Given problem => The entries below contain a line with "Recreate this scene" and a line with "s.t.nodes.clear()". Retype exactly everything from the first down to the second, both included, and nothing else.

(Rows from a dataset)
[BEGIN]

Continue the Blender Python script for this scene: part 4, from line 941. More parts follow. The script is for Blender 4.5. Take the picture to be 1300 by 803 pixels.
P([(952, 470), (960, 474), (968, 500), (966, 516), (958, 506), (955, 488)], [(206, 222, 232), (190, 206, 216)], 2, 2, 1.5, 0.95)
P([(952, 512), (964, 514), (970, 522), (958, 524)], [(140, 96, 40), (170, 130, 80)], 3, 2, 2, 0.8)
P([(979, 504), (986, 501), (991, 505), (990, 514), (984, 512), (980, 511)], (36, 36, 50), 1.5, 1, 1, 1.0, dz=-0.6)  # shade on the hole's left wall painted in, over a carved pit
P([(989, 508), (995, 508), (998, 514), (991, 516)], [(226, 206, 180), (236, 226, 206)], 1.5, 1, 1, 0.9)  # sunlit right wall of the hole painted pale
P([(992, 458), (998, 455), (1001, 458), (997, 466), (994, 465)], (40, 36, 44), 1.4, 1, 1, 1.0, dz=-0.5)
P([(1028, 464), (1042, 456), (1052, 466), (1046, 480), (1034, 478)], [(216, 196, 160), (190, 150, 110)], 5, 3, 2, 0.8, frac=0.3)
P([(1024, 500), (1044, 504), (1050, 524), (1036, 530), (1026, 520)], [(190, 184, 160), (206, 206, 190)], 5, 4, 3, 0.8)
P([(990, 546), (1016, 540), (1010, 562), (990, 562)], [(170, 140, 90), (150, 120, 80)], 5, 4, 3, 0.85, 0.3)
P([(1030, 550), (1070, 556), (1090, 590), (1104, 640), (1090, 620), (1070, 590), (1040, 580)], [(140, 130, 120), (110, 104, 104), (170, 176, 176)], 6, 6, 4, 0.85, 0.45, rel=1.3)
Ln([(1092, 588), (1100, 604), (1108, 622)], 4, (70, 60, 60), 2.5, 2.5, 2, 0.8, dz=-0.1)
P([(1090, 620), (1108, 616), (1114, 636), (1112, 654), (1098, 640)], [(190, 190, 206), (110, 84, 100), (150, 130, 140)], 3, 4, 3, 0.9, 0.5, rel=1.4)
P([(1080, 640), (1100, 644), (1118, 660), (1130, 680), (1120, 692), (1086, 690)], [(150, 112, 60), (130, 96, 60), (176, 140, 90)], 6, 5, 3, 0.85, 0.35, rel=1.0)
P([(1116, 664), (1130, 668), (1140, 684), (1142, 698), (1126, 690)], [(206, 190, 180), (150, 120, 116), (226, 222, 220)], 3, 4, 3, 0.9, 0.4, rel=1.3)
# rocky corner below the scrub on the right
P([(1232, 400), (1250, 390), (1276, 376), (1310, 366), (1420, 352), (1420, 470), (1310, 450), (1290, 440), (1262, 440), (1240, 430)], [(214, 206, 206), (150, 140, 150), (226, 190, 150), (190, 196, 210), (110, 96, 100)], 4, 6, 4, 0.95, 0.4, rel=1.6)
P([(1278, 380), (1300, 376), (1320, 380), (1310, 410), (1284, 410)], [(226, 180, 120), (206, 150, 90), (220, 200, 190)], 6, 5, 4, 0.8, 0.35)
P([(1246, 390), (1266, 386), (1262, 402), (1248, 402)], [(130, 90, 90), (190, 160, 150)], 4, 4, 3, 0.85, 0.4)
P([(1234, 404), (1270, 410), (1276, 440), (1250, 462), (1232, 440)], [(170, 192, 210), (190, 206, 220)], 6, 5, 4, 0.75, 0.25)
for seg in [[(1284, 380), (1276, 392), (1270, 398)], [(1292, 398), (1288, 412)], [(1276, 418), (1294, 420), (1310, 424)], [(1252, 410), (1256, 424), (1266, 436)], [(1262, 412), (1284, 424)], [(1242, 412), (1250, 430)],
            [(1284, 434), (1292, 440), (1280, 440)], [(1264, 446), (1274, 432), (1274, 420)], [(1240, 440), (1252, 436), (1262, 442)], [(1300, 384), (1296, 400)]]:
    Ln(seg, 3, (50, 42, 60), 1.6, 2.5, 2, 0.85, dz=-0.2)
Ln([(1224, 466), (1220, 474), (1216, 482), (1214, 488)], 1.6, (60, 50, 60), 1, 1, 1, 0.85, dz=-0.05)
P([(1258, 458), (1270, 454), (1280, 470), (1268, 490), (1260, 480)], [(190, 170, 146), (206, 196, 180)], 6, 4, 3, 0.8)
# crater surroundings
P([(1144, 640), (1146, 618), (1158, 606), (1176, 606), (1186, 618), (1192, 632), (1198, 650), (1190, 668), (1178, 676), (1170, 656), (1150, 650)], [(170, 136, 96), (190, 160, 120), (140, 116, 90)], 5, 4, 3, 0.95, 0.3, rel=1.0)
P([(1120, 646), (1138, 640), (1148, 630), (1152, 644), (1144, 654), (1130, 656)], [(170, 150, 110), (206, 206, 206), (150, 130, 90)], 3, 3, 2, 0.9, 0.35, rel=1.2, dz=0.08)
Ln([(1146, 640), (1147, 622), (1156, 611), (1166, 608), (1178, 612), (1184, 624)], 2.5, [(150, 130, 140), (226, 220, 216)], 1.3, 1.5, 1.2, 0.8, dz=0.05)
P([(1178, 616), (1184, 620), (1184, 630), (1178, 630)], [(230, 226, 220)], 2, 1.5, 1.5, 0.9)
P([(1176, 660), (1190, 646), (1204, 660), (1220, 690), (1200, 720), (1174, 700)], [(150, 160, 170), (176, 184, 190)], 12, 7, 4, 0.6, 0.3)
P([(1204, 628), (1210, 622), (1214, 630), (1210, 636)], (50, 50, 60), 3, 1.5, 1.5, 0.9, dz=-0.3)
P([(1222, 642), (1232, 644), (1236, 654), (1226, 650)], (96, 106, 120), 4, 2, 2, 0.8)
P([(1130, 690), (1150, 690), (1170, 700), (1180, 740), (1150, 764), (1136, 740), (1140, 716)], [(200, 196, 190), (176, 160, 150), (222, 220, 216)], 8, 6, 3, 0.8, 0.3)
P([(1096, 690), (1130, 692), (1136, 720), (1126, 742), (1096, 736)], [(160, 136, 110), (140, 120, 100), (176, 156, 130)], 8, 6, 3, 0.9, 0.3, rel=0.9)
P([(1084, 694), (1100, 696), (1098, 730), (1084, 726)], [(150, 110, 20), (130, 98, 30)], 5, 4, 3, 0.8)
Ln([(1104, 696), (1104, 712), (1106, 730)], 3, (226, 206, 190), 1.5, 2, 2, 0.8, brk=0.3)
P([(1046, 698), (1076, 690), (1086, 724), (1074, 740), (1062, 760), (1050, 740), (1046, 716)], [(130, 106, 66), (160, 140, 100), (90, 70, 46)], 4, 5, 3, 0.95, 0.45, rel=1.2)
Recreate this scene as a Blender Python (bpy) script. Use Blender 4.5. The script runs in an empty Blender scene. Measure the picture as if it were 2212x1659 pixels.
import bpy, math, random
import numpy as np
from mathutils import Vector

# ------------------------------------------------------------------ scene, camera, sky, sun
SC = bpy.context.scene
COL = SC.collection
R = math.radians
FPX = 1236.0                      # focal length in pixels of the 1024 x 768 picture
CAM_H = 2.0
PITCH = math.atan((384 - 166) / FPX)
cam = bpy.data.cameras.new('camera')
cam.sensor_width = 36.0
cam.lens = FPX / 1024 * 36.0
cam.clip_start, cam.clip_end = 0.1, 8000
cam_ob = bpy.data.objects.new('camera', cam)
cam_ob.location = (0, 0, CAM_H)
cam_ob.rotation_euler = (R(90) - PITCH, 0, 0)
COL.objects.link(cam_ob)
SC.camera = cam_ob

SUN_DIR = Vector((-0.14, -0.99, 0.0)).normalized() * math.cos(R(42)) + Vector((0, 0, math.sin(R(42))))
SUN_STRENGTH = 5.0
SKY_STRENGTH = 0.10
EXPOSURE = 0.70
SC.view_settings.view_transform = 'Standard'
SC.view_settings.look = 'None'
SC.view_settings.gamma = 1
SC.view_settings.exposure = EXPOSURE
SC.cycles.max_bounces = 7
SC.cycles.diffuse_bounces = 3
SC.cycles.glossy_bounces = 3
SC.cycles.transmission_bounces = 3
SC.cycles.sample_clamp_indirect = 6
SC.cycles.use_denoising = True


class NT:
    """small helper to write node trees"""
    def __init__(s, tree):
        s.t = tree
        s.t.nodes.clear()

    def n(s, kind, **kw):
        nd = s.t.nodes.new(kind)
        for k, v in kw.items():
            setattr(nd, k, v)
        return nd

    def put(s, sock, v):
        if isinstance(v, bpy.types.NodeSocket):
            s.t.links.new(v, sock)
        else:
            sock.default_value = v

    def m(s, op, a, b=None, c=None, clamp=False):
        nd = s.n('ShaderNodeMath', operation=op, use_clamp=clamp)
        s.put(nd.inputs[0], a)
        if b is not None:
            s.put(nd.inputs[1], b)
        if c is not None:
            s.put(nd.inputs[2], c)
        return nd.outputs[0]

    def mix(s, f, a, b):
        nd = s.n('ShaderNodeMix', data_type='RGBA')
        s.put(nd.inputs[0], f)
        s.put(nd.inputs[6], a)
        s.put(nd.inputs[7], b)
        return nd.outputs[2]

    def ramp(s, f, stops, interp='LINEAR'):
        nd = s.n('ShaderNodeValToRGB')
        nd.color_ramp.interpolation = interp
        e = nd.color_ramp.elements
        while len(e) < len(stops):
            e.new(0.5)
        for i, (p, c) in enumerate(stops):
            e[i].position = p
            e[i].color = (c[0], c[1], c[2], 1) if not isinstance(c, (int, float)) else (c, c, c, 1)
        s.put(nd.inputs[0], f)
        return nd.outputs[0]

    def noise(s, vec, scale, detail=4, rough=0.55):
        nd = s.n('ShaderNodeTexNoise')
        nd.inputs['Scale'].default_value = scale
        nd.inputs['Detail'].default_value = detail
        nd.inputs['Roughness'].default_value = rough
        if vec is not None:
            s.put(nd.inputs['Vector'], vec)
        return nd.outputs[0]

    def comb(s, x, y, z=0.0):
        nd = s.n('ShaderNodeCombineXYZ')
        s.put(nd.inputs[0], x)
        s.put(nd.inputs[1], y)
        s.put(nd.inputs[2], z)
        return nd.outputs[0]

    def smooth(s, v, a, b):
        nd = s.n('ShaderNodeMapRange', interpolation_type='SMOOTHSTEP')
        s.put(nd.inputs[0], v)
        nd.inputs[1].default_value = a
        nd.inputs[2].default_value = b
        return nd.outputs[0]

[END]

Final answer =>
Recreate this scene as a Blender Python (bpy) script. Use Blender 4.5. The script runs in an empty Blender scene. Measure the picture as if it were 2212x1659 pixels.
import bpy, math, random
import numpy as np
from mathutils import Vector

# ------------------------------------------------------------------ scene, camera, sky, sun
SC = bpy.context.scene
COL = SC.collection
R = math.radians
FPX = 1236.0                      # focal length in pixels of the 1024 x 768 picture
CAM_H = 2.0
PITCH = math.atan((384 - 166) / FPX)
cam = bpy.data.cameras.new('camera')
cam.sensor_width = 36.0
cam.lens = FPX / 1024 * 36.0
cam.clip_start, cam.clip_end = 0.1, 8000
cam_ob = bpy.data.objects.new('camera', cam)
cam_ob.location = (0, 0, CAM_H)
cam_ob.rotation_euler = (R(90) - PITCH, 0, 0)
COL.objects.link(cam_ob)
SC.camera = cam_ob

SUN_DIR = Vector((-0.14, -0.99, 0.0)).normalized() * math.cos(R(42)) + Vector((0, 0, math.sin(R(42))))
SUN_STRENGTH = 5.0
SKY_STRENGTH = 0.10
EXPOSURE = 0.70
SC.view_settings.view_transform = 'Standard'
SC.view_settings.look = 'None'
SC.view_settings.gamma = 1
SC.view_settings.exposure = EXPOSURE
SC.cycles.max_bounces = 7
SC.cycles.diffuse_bounces = 3
SC.cycles.glossy_bounces = 3
SC.cycles.transmission_bounces = 3
SC.cycles.sample_clamp_indirect = 6
SC.cycles.use_denoising = True


class NT:
    """small helper to write node trees"""
    def __init__(s, tree):
        s.t = tree
        s.t.nodes.clear()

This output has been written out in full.